◆ What is expected
Extract, unchanged, every line from the top of the material below through the line with "rng = np.random.default_rng(7)", and no more.

◆ Data segment
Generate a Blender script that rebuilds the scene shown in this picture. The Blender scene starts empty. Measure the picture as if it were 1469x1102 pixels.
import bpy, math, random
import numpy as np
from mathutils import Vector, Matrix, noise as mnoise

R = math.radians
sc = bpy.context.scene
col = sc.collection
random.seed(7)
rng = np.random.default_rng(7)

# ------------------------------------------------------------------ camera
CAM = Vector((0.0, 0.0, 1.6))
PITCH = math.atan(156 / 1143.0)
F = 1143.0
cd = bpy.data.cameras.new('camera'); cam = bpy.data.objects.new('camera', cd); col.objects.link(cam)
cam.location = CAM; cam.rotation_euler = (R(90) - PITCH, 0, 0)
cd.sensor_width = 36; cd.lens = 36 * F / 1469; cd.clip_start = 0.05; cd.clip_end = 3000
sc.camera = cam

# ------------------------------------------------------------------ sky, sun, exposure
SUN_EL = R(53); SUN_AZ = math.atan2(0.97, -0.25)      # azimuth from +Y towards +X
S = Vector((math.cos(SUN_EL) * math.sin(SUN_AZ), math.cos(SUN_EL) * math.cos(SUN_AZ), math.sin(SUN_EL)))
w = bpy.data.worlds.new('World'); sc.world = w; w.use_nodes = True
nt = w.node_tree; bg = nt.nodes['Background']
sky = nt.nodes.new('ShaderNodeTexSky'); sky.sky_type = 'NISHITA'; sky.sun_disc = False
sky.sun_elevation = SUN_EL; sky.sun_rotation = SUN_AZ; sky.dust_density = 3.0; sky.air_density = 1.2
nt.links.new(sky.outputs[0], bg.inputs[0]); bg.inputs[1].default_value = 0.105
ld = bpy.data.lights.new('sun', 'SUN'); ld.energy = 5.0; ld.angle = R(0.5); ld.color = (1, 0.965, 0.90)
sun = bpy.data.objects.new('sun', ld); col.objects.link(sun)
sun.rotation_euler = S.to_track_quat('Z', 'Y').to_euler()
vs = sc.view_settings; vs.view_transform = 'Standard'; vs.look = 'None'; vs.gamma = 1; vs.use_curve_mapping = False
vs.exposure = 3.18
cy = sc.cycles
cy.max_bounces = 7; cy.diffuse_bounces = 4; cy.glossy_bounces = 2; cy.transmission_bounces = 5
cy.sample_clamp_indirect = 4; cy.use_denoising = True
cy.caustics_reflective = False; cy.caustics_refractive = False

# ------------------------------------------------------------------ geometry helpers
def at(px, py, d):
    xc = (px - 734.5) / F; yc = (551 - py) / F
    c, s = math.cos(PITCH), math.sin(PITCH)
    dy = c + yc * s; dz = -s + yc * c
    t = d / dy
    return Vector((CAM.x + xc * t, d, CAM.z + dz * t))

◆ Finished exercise
Generate a Blender script that rebuilds the scene shown in this picture. The Blender scene starts empty. Measure the picture as if it were 1469x1102 pixels.
import bpy, math, random
import numpy as np
from mathutils import Vector, Matrix, noise as mnoise

R = math.radians
sc = bpy.context.scene
col = sc.collection
random.seed(7)
rng = np.random.default_rng(7)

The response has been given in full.